> SUPPLIED MATERIAL
········
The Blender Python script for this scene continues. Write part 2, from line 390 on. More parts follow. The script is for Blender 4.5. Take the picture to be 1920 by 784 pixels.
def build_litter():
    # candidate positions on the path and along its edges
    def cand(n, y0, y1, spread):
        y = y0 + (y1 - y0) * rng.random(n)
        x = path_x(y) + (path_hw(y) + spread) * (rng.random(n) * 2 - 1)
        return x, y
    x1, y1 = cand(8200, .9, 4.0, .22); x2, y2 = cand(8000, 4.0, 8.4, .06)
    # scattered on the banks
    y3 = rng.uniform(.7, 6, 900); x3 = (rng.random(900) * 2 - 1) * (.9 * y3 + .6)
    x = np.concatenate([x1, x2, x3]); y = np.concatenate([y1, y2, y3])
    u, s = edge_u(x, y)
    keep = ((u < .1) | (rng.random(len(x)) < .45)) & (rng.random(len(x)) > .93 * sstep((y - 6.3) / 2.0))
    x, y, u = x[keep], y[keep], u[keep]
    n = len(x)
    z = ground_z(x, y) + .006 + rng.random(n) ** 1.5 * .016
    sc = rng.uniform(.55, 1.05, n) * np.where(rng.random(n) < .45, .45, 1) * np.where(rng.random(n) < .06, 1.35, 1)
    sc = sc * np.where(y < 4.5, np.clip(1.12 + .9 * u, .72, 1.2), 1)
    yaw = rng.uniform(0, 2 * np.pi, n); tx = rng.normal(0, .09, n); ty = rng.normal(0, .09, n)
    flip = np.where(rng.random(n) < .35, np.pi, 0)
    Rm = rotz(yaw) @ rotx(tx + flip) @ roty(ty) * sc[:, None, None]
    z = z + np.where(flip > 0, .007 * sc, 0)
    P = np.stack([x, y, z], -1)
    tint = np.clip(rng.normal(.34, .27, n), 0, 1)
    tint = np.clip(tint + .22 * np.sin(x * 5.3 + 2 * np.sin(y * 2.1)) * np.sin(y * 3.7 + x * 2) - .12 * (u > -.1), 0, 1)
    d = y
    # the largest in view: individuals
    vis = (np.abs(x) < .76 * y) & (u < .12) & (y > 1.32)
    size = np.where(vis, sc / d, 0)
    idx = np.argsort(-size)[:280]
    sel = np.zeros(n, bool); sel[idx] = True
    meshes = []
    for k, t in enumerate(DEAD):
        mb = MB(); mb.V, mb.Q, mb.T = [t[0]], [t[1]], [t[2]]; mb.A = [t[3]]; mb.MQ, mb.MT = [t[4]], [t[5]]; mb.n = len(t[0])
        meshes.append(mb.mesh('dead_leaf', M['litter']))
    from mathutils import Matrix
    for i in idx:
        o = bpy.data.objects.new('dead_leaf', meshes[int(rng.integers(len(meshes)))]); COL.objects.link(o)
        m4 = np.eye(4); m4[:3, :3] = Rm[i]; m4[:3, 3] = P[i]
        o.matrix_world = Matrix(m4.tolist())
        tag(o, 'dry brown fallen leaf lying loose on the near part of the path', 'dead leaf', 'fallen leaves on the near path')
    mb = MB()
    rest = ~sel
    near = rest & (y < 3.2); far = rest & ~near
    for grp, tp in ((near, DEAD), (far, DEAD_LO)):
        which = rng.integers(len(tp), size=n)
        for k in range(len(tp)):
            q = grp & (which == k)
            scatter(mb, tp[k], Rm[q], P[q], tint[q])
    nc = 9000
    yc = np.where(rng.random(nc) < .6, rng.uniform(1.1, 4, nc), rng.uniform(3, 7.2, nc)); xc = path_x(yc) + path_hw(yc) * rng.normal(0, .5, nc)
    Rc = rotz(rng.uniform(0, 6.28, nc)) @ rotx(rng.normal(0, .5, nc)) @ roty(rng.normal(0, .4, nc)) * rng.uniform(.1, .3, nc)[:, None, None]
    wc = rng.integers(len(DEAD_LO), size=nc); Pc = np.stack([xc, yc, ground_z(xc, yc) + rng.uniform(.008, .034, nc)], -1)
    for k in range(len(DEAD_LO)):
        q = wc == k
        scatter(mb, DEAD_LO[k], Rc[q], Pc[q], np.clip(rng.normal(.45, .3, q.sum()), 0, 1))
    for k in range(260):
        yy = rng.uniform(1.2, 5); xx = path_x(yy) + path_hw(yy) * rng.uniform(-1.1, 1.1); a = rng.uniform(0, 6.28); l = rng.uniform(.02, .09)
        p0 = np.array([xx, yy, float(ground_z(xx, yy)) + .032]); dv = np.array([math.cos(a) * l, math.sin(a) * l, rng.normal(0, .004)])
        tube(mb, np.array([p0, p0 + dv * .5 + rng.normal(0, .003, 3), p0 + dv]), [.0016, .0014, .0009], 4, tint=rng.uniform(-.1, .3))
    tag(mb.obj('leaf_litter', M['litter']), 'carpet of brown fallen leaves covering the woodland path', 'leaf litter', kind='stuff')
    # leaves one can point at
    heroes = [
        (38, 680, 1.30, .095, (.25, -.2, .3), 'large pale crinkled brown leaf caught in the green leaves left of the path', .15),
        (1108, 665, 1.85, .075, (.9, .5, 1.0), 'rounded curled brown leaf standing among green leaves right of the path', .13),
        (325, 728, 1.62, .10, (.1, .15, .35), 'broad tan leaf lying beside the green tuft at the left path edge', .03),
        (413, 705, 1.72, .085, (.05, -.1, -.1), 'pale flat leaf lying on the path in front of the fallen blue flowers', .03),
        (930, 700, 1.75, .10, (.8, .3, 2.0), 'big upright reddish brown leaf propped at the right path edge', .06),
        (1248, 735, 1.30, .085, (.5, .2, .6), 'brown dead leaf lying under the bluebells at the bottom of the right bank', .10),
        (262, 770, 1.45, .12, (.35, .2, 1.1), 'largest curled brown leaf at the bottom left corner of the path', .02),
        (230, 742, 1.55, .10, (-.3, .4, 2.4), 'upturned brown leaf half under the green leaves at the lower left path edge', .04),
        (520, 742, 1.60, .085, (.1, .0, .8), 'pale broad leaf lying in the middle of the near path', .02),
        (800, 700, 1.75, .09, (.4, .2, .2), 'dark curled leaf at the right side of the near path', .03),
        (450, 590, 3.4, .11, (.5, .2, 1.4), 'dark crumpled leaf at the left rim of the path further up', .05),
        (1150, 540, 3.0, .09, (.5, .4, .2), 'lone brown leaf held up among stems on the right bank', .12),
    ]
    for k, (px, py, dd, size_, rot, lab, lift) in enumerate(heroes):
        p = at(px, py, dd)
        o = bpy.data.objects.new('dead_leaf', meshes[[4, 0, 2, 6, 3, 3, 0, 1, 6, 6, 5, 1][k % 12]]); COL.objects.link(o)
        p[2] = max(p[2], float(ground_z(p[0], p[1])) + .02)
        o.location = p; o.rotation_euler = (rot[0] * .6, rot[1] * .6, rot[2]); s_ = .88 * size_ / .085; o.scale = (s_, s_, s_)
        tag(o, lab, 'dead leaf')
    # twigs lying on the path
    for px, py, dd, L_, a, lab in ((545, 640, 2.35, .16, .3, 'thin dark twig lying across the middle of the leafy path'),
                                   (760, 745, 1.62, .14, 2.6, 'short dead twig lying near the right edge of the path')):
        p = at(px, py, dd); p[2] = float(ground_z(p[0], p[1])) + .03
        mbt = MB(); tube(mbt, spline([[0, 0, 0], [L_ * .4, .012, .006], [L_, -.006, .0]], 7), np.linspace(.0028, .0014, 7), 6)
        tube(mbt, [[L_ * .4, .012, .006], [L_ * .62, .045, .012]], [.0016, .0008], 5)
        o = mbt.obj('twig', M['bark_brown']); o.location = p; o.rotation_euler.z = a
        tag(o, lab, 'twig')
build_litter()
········
> WORK TO BE COMPLETED
Transcribe the full listing above without leaving anything out.

> RESPONSE TO THIS EXERCISE
The Blender Python script for this scene continues. Write part 2, from line 390 on. More parts follow. The script is for Blender 4.5. Take the picture to be 1920 by 784 pixels.
def build_litter():
    # candidate positions on the path and along its edges
    def cand(n, y0, y1, spread):
        y = y0 + (y1 - y0) * rng.random(n)
        x = path_x(y) + (path_hw(y) + spread) * (rng.random(n) * 2 - 1)
        return x, y
    x1, y1 = cand(8200, .9, 4.0, .22); x2, y2 = cand(8000, 4.0, 8.4, .06)
    # scattered on the banks
    y3 = rng.uniform(.7, 6, 900); x3 = (rng.random(900) * 2 - 1) * (.9 * y3 + .6)
    x = np.concatenate([x1, x2, x3]); y = np.concatenate([y1, y2, y3])
    u, s = edge_u(x, y)
    keep = ((u < .1) | (rng.random(len(x)) < .45)) & (rng.random(len(x)) > .93 * sstep((y - 6.3) / 2.0))
    x, y, u = x[keep], y[keep], u[keep]
    n = len(x)
    z = ground_z(x, y) + .006 + rng.random(n) ** 1.5 * .016
    sc = rng.uniform(.55, 1.05, n) * np.where(rng.random(n) < .45, .45, 1) * np.where(rng.random(n) < .06, 1.35, 1)
    sc = sc * np.where(y < 4.5, np.clip(1.12 + .9 * u, .72, 1.2), 1)
    yaw = rng.uniform(0, 2 * np.pi, n); tx = rng.normal(0, .09, n); ty = rng.normal(0, .09, n)
    flip = np.where(rng.random(n) < .35, np.pi, 0)
    Rm = rotz(yaw) @ rotx(tx + flip) @ roty(ty) * sc[:, None, None]
    z = z + np.where(flip > 0, .007 * sc, 0)
    P = np.stack([x, y, z], -1)
    tint = np.clip(rng.normal(.34, .27, n), 0, 1)
    tint = np.clip(tint + .22 * np.sin(x * 5.3 + 2 * np.sin(y * 2.1)) * np.sin(y * 3.7 + x * 2) - .12 * (u > -.1), 0, 1)
    d = y
    # the largest in view: individuals
    vis = (np.abs(x) < .76 * y) & (u < .12) & (y > 1.32)
    size = np.where(vis, sc / d, 0)
    idx = np.argsort(-size)[:280]
    sel = np.zeros(n, bool); sel[idx] = True
    meshes = []
    for k, t in enumerate(DEAD):
        mb = MB(); mb.V, mb.Q, mb.T = [t[0]], [t[1]], [t[2]]; mb.A = [t[3]]; mb.MQ, mb.MT = [t[4]], [t[5]]; mb.n = len(t[0])
        meshes.append(mb.mesh('dead_leaf', M['litter']))
    from mathutils import Matrix
    for i in idx:
        o = bpy.data.objects.new('dead_leaf', meshes[int(rng.integers(len(meshes)))]); COL.objects.link(o)
        m4 = np.eye(4); m4[:3, :3] = Rm[i]; m4[:3, 3] = P[i]
        o.matrix_world = Matrix(m4.tolist())
        tag(o, 'dry brown fallen leaf lying loose on the near part of the path', 'dead leaf', 'fallen leaves on the near path')
    mb = MB()
    rest = ~sel
    near = rest & (y < 3.2); far = rest & ~near
    for grp, tp in ((near, DEAD), (far, DEAD_LO)):
        which = rng.integers(len(tp), size=n)
        for k in range(len(tp)):
            q = grp & (which == k)
            scatter(mb, tp[k], Rm[q], P[q], tint[q])
    nc = 9000
    yc = np.where(rng.random(nc) < .6, rng.uniform(1.1, 4, nc), rng.uniform(3, 7.2, nc)); xc = path_x(yc) + path_hw(yc) * rng.normal(0, .5, nc)
    Rc = rotz(rng.uniform(0, 6.28, nc)) @ rotx(rng.normal(0, .5, nc)) @ roty(rng.normal(0, .4, nc)) * rng.uniform(.1, .3, nc)[:, None, None]
    wc = rng.integers(len(DEAD_LO), size=nc); Pc = np.stack([xc, yc, ground_z(xc, yc) + rng.uniform(.008, .034, nc)], -1)
    for k in range(len(DEAD_LO)):
        q = wc == k
        scatter(mb, DEAD_LO[k], Rc[q], Pc[q], np.clip(rng.normal(.45, .3, q.sum()), 0, 1))
    for k in range(260):
        yy = rng.uniform(1.2, 5); xx = path_x(yy) + path_hw(yy) * rng.uniform(-1.1, 1.1); a = rng.uniform(0, 6.28); l = rng.uniform(.02, .09)
        p0 = np.array([xx, yy, float(ground_z(xx, yy)) + .032]); dv = np.array([math.cos(a) * l, math.sin(a) * l, rng.normal(0, .004)])
        tube(mb, np.array([p0, p0 + dv * .5 + rng.normal(0, .003, 3), p0 + dv]), [.0016, .0014, .0009], 4, tint=rng.uniform(-.1, .3))
    tag(mb.obj('leaf_litter', M['litter']), 'carpet of brown fallen leaves covering the woodland path', 'leaf litter', kind='stuff')
    # leaves one can point at
    heroes = [
        (38, 680, 1.30, .095, (.25, -.2, .3), 'large pale crinkled brown leaf caught in the green leaves left of the path', .15),
        (1108, 665, 1.85, .075, (.9, .5, 1.0), 'rounded curled brown leaf standing among green leaves right of the path', .13),
        (325, 728, 1.62, .10, (.1, .15, .35), 'broad tan leaf lying beside the green tuft at the left path edge', .03),
        (413, 705, 1.72, .085, (.05, -.1, -.1), 'pale flat leaf lying on the path in front of the fallen blue flowers', .03),
        (930, 700, 1.75, .10, (.8, .3, 2.0), 'big upright reddish brown leaf propped at the right path edge', .06),
        (1248, 735, 1.30, .085, (.5, .2, .6), 'brown dead leaf lying under the bluebells at the bottom of the right bank', .10),
        (262, 770, 1.45, .12, (.35, .2, 1.1), 'largest curled brown leaf at the bottom left corner of the path', .02),
        (230, 742, 1.55, .10, (-.3, .4, 2.4), 'upturned brown leaf half under the green leaves at the lower left path edge', .04),
        (520, 742, 1.60, .085, (.1, .0, .8), 'pale broad leaf lying in the middle of the near path', .02),
        (800, 700, 1.75, .09, (.4, .2, .2), 'dark curled leaf at the right side of the near path', .03),
        (450, 590, 3.4, .11, (.5, .2, 1.4), 'dark crumpled leaf at the left rim of the path further up', .05),
        (1150, 540, 3.0, .09, (.5, .4, .2), 'lone brown leaf held up among stems on the right bank', .12),
    ]
    for k, (px, py, dd, size_, rot, lab, lift) in enumerate(heroes):
        p = at(px, py, dd)
        o = bpy.data.objects.new('dead_leaf', meshes[[4, 0, 2, 6, 3, 3, 0, 1, 6, 6, 5, 1][k % 12]]); COL.objects.link(o)
        p[2] = max(p[2], float(ground_z(p[0], p[1])) + .02)
        o.location = p; o.rotation_euler = (rot[0] * .6, rot[1] * .6, rot[2]); s_ = .88 * size_ / .085; o.scale = (s_, s_, s_)
        tag(o, lab, 'dead leaf')
    # twigs lying on the path
    for px, py, dd, L_, a, lab in ((545, 640, 2.35, .16, .3, 'thin dark twig lying across the middle of the leafy path'),
                                   (760, 745, 1.62, .14, 2.6, 'short dead twig lying near the right edge of the path')):
        p = at(px, py, dd); p[2] = float(ground_z(p[0], p[1])) + .03
        mbt = MB(); tube(mbt, spline([[0, 0, 0], [L_ * .4, .012, .006], [L_, -.006, .0]], 7), np.linspace(.0028, .0014, 7), 6)
        tube(mbt, [[L_ * .4, .012, .006], [L_ * .62, .045, .012]], [.0016, .0008], 5)
        o = mbt.obj('twig', M['bark_brown']); o.location = p; o.rotation_euler.z = a
        tag(o, lab, 'twig')
build_litter()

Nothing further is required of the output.